SLURM Job Submission
To utilize the cluster efficiently, we use the SLURM workload manager. This is also supposed to ensure that batch jobs do not interfere with observations that DRAGNET participates in (as in: micromize observation data loss).
Random notes:
- SLURM does not enforce accessing nodes through it; one can access any node via ssh. Depending on the intention and the current workload, that may be fine or less desirable.
- SLURM has a ton of options that we haven't all set up. In particular, atm it does not enforce exclusive access to GPUs via cgroups (although it does set
CUDA_VISIBLE_DEVICES
if you explicitly request GPUs). Once a node is (partially) assigned to your program, your program can in principle use any resource on that node.
If you are having trouble using SLURM, please contact Alexander (amesfoort@astron.nl).
Introduction: the trivial stuff
From any DRAGNET node (typically the dragnet
head node), you can submit compute (or perhaps also separate data transfer) jobs.
Run a single task, see output as it is produced, and wait for completion. Note that in this case the ls
program must be available on any node that may be used.
$ srun -n 1 ls dir1 dir2 file1 file2 [...]
Show list of jobs queued:
$ squeue JOBID PARTITION NAME USER ST TIME NODES NODELIST(REASON) 9 workers ls amesfoor CD 0:01 1 drg
Show list of recently completed jobs:
$ squeue -t COMPLETED JOBID PARTITION NAME USER ST TIME NODES NODELIST(REASON) 9 workers ls amesfoor CD 0:01 1 drg
Show list and state of nodes. When submitting a job, you can indicate one of the partitions listed or a (not necessarily large enough) set of nodes that must be used. Please hesitate indefinitely when trying to submit insane loads to the head
partition. :)
$ sinfo PARTITION AVAIL TIMELIMIT NODES STATE NODELIST workers* up infinite 23 idle drg[01-23] proc up infinite 1 idle dragproc head up infinite 1 idle dragnet
If you get an error on job submission that there are no resources in the cluster to ever satisfy your job, and you know this is wrong (no typo), you can see with the sinfo
if there are nodes out of service. (SLURM may remove a node from a partition on misconfiguration or hardware malfunctioning.)
Hints on using more SLURM capabilities
The sbatch(1) command offers to:
- take a user-supplied job (batch) script, not just to start your script, but also to set up a job array or workflow
- have stdout/stderr go to a file
- copy the program (and possibly library and data dependencies) to the to be used nodes
- run the job without blocking your terminal on its completion.

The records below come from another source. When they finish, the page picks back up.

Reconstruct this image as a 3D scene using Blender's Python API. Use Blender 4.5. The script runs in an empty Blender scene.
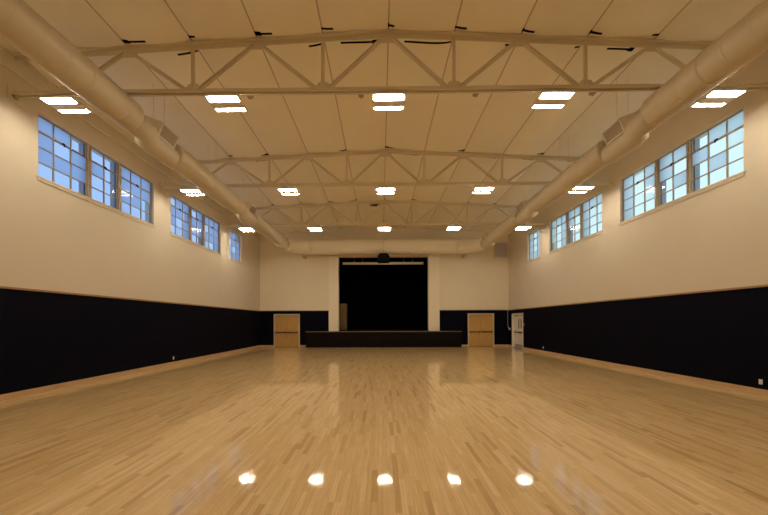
import bpy, math, random
from mathutils import Vector, Matrix
random.seed(7)
S = bpy.context.scene
COL = S.collection
PI = math.pi

# ------------------------------------------------------------------ materials
def nodes(m):
    m.use_nodes = True
    return m.node_tree.nodes, m.node_tree.links

def mat(name, col, rough=.6, spec=.3, metal=0, bump=0, bscale=8, var=0, vscale=1.5):
    m = bpy.data.materials.new(name)
    n, l = nodes(m)
    b = n['Principled BSDF']
    b.inputs['Base Color'].default_value = (*col, 1)
    b.inputs['Roughness'].default_value = rough
    b.inputs['Specular IOR Level'].default_value = spec
    b.inputs['Metallic'].default_value = metal
    tc = n.new('ShaderNodeTexCoord')
    if bump:
        t = n.new('ShaderNodeTexNoise'); t.inputs['Scale'].default_value = bscale; t.inputs['Detail'].default_value = 4
        bp = n.new('ShaderNodeBump'); bp.inputs['Strength'].default_value = bump; bp.inputs['Distance'].default_value = .02
        l.new(tc.outputs['Object'], t.inputs['Vector']); l.new(t.outputs['Fac'], bp.inputs['Height']); l.new(bp.outputs['Normal'], b.inputs['Normal'])
    if var:
        t = n.new('ShaderNodeTexNoise'); t.inputs['Scale'].default_value = vscale; t.inputs['Detail'].default_value = 5
        mr = n.new('ShaderNodeMapRange'); mr.inputs['To Min'].default_value = 1 - var; mr.inputs['To Max'].default_value = 1 + var
        mx = n.new('ShaderNodeVectorMath'); mx.operation = 'SCALE'; mx.inputs[0].default_value = col
        l.new(tc.outputs['Object'], t.inputs['Vector']); l.new(t.outputs['Fac'], mr.inputs['Value']); l.new(mr.outputs['Result'], mx.inputs['Scale'])
        l.new(mx.outputs['Vector'], b.inputs['Base Color'])
    return m

def wood(name, c0, c1, rough=.4, axis=2, spec=.35):
    """grain running along one axis"""
    m = bpy.data.materials.new(name)
    n, l = nodes(m); b = n['Principled BSDF']
    tc = n.new('ShaderNodeTexCoord'); mp = n.new('ShaderNodeMapping')
    sc = [14, 14, 14]; sc[axis] = .9
    mp.inputs['Scale'].default_value = sc
    t = n.new('ShaderNodeTexNoise'); t.inputs['Scale'].default_value = 2.2; t.inputs['Detail'].default_value = 6; t.inputs['Distortion'].default_value = .6
    r = n.new('ShaderNodeValToRGB'); r.color_ramp.elements[0].position = .3; r.color_ramp.elements[1].position = .7
    r.color_ramp.elements[0].color = (*c0, 1); r.color_ramp.elements[1].color = (*c1, 1)
    l.new(tc.outputs['Object'], mp.inputs['Vector']); l.new(mp.outputs['Vector'], t.inputs['Vector'])
    l.new(t.outputs['Fac'], r.inputs['Fac']); l.new(r.outputs['Color'], b.inputs['Base Color'])
    b.inputs['Roughness'].default_value = rough; b.inputs['Specular IOR Level'].default_value = spec
    return m

def floor_mat():
    m = bpy.data.materials.new('maple_strip_floor')
    n, l = nodes(m); b = n['Principled BSDF']
    def M(op, a, c=None):
        x = n.new('ShaderNodeMath'); x.operation = op
        for i, v in enumerate((a, c)):
            if v is None: continue
            if isinstance(v, (int, float)): x.inputs[i].default_value = v
            else: l.new(v, x.inputs[i])
        return x.outputs[0]
    tc = n.new('ShaderNodeTexCoord'); sp = n.new('ShaderNodeSeparateXYZ'); l.new(tc.outputs['Object'], sp.inputs[0])
    X, Y = sp.outputs['X'], sp.outputs['Y']
    xs = M('DIVIDE', X, .057); bx = M('FLOOR', xs)
    w1 = n.new('ShaderNodeTexWhiteNoise'); w1.noise_dimensions = '1D'; l.new(bx, w1.inputs['W'])
    ys = M('ADD', M('DIVIDE', Y, .62), M('MULTIPLY', w1.outputs['Value'], 9.7)); by = M('FLOOR', ys)
    cb = n.new('ShaderNodeCombineXYZ'); l.new(bx, cb.inputs[0]); l.new(by, cb.inputs[1])
    w2 = n.new('ShaderNodeTexWhiteNoise'); w2.noise_dimensions = '2D'; l.new(cb.outputs[0], w2.inputs['Vector'])
    r = n.new('ShaderNodeValToRGB'); cr = r.color_ramp
    cr.elements[0].position = 0; cr.elements[0].color = (.53, .335, .14, 1)
    cr.elements[1].position = 1; cr.elements[1].color = (.77, .56, .305, 1)
    for p, c in ((.12, (.67, .45, .205)), (.4, (.70, .485, .23)), (.8, (.735, .52, .26))):
        e = cr.elements.new(p); e.color = (*c, 1)
    l.new(w2.outputs['Value'], r.inputs['Fac'])
    mp = n.new('ShaderNodeMapping'); mp.inputs['Scale'].default_value = (38, 1.6, 1); l.new(tc.outputs['Object'], mp.inputs['Vector'])
    g = n.new('ShaderNodeTexNoise'); g.inputs['Scale'].default_value = 1.5; g.inputs['Detail'].default_value = 5; l.new(mp.outputs['Vector'], g.inputs['Vector'])
    gr = n.new('ShaderNodeMapRange'); gr.inputs['From Min'].default_value = .3; gr.inputs['From Max'].default_value = .7
    gr.inputs['To Min'].default_value = .86; gr.inputs['To Max'].default_value = 1.08; l.new(g.outputs['Fac'], gr.inputs['Value'])
    # fine joints between the strips
    fx = M('FRACT', xs); e1 = M('LESS_THAN', fx, .035); jd = M('SUBTRACT', 1.0, M('MULTIPLY', e1, .3))
    fy = M('FRACT', ys); e2 = M('LESS_THAN', fy, .004); jd2 = M('SUBTRACT', 1.0, M('MULTIPLY', e2, .3))
    k = M('MULTIPLY', M('MULTIPLY', gr.outputs['Result'], jd), jd2)
    vm = n.new('ShaderNodeVectorMath'); vm.operation = 'SCALE'; l.new(r.outputs['Color'], vm.inputs[0]); l.new(k, vm.inputs['Scale'])
    l.new(vm.outputs['Vector'], b.inputs['Base Color'])
    b.inputs['Roughness'].default_value = .45; b.inputs['Specular IOR Level'].default_value = .15
    b.inputs['Coat Weight'].default_value = .9; b.inputs['Coat Roughness'].default_value = .05; b.inputs['Coat IOR'].default_value = 1.5
    # polish waves
    mp2 = n.new('ShaderNodeMapping'); mp2.inputs['Scale'].default_value = (9, 2.2, 1); l.new(tc.outputs['Object'], mp2.inputs['Vector'])
    t2 = n.new('ShaderNodeTexNoise'); t2.inputs['Scale'].default_value = 1; t2.inputs['Detail'].default_value = 3; l.new(mp2.outputs['Vector'], t2.inputs['Vector'])
    bp = n.new('ShaderNodeBump'); bp.inputs['Strength'].default_value = .10; bp.inputs['Distance'].default_value = .012
    l.new(t2.outputs['Fac'], bp.inputs['Height']); l.new(bp.outputs['Normal'], b.inputs['Normal']); l.new(bp.outputs['Normal'], b.inputs['Coat Normal'])
    return m

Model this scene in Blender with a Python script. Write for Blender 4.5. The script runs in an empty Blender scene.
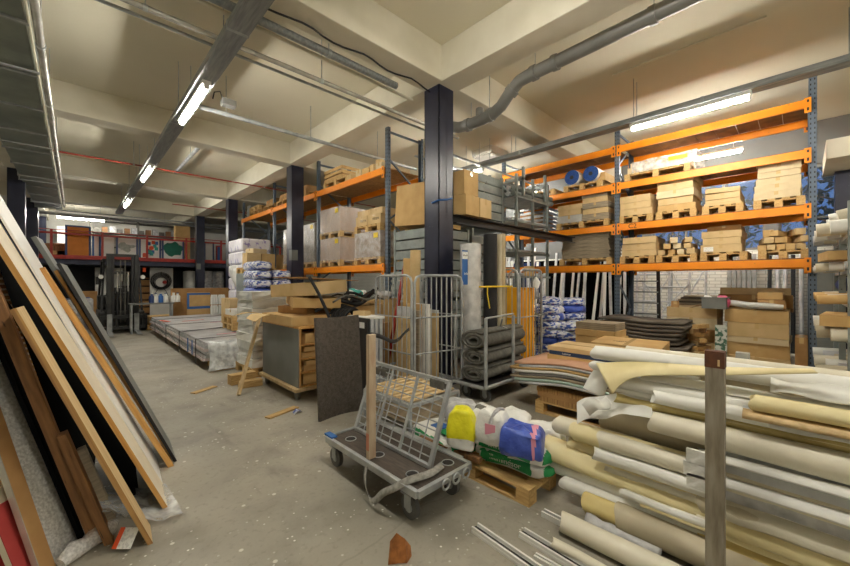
import bpy, bmesh, math, random
from mathutils import Vector, Matrix, noise
R = random.Random(7)
S = bpy.context.scene
COL = S.collection
PI = math.pi
# ------------------------------------------------------------------ camera
YAW = math.radians(43.96); sn, cs = math.sin(YAW), math.cos(YAW); F = 363.0; EYE = 1.5
cam = bpy.data.cameras.new('camera'); cam.sensor_width = 36; cam.lens = 36*F/850; cam.shift_y = -2/850
cam.clip_start = .05; cam.clip_end = 200
co = bpy.data.objects.new('camera', cam); COL.objects.link(co)
co.location = (0, 0, EYE); co.rotation_euler = (PI/2, 0, -YAW); S.camera = co
def at(x, y, X=None, Y=None, Z=None):
    """where the line of sight through a photograph point meets a plane of the room"""
    u = (x-425)/F; v = (281-y)/F; r = (sn+cs*u, cs-sn*u, v)
    t = X/r[0] if X is not None else Y/r[1] if Y is not None else (Z-EYE)/r[2]
    return Vector((r[0]*t, r[1]*t, EYE+v*t))
def yx(x, X): return at(x, 281, X=X).y
# ------------------------------------------------------------------ materials
def lin(c):
    return tuple(((v/255)/12.92 if v/255 <= .04045 else ((v/255+.055)/1.055)**2.4) for v in c)+(1,)
MATS = {}
def mat(name, c, c2=None, rough=.6, metal=0, scale=6, bump=0, bscale=None, stretch=None, spec=.5, detail=4, emit=None, power=0, alpha=None, trans=0, sharp=(.35,.65), fine=None):
    if name in MATS: return MATS[name]
    m = bpy.data.materials.new(name); m.use_nodes = True; nt = m.node_tree; N = nt.nodes; L = nt.links
    b = N['Principled BSDF']; b.inputs['Base Color'].default_value = lin(c)
    b.inputs['Roughness'].default_value = rough; b.inputs['Metallic'].default_value = metal
    b.inputs['Specular IOR Level'].default_value = spec
    if trans: b.inputs['Transmission Weight'].default_value = trans
    if alpha is not None: b.inputs['Alpha'].default_value = alpha
    if emit:
        b.inputs['Emission Color'].default_value = lin(emit); b.inputs['Emission Strength'].default_value = power
    if c2 or bump:
        tc = N.new('ShaderNodeTexCoord'); mp = N.new('ShaderNodeMapping'); L.new(tc.outputs['Object'], mp.inputs[0])
        if stretch: mp.inputs['Scale'].default_value = stretch
        nz = N.new('ShaderNodeTexNoise'); nz.inputs['Scale'].default_value = scale; nz.inputs['Detail'].default_value = detail
        L.new(mp.outputs[0], nz.inputs[0])
        if c2:
            mx = N.new('ShaderNodeMix'); mx.data_type = 'RGBA'
            rp = N.new('ShaderNodeMapRange'); rp.inputs[1].default_value = sharp[0]; rp.inputs[2].default_value = sharp[1]
            L.new(nz.outputs['Fac'], rp.inputs[0]); L.new(rp.outputs[0], mx.inputs['Factor'])
            mx.inputs['A'].default_value = lin(c); mx.inputs['B'].default_value = lin(c2)
            out = mx.outputs['Result']
            if fine:
                n2 = N.new('ShaderNodeTexNoise'); n2.inputs['Scale'].default_value = fine[1]; n2.inputs['Detail'].default_value = 2
                L.new(mp.outputs[0], n2.inputs[0])
                r2 = N.new('ShaderNodeMapRange'); r2.inputs[1].default_value = fine[2]; r2.inputs[2].default_value = fine[2]+.05
                L.new(n2.outputs['Fac'], r2.inputs[0])
                m2 = N.new('ShaderNodeMix'); m2.data_type = 'RGBA'; L.new(r2.outputs[0], m2.inputs['Factor'])
                L.new(out, m2.inputs['A']); m2.inputs['B'].default_value = lin(fine[0]); out = m2.outputs['Result']
            L.new(out, b.inputs['Base Color'])
        if bump:
            n3 = nz
            if bscale:
                n3 = N.new('ShaderNodeTexNoise'); n3.inputs['Scale'].default_value = bscale; n3.inputs['Detail'].default_value = 3
                L.new(mp.outputs[0], n3.inputs[0])
            bp = N.new('ShaderNodeBump'); bp.inputs['Strength'].default_value = bump; bp.inputs['Distance'].default_value = .02
            L.new(n3.outputs['Fac'], bp.inputs['Height']); L.new(bp.outputs[0], b.inputs['Normal'])
    MATS[name] = m; return m
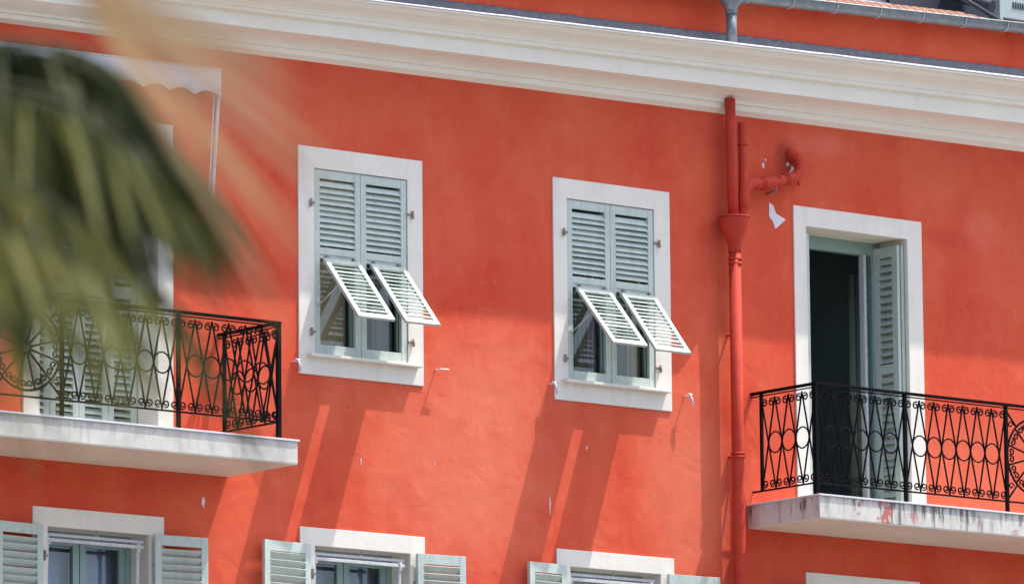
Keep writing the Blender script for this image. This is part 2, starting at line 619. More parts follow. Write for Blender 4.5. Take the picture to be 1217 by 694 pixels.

This is useful for e.g. substantial processing jobs
- auto-restart on failure (not sure when/how that applies)
Apart from nodes, it is also possible to indicate scheduling constraints on CPU cores, GPUs, memory, or network bandwidth (if we set that up).
Atm, you have to indicate constraints for:
- either number of nodes or CPUs
- number of GPUs, if any needed. If no GPUs are requested, any GPU program will fail. (Btw, this policy is not fully as intended, so if technically it can be improved, we can look into it.)
You do not have to indicate memory size, but if you don't, SLURM will grant you all the memory of a node, preventing other jobs from running on the same node(s). This may or may not be the intention. (If the intention, better use --exclusive.)
Note that a CPU
is to SLURM a hardware resource that the OS can schedule a task on. This is typically a hardware thread, or if no hyperthreading, a CPU core.
To indicate a scheduling resource constraint on 2 GPUs, use the –gres option (gres stands for generic resource):
$ srun --gres=gpu:2 -n 1 your_gpu_prog
To indicate a list of nodes that must be used (list may be smaller than number of nodes requested). Some examples:
$ srun --nodelist=drg02 ls $ srun --nodelist=drg05-drg07,drg22 -n 8 ls $ srun --nodelist=./nodelist.txt ls # with a '/' in the arg value
For the moment, see more explanation and examples at http://www.umbc.edu/hpcf/resources-tara-2013/how-to-run.php
Please see the manual pages on srun(1), sbatch(1), salloc(1) and the SLURM website for more info.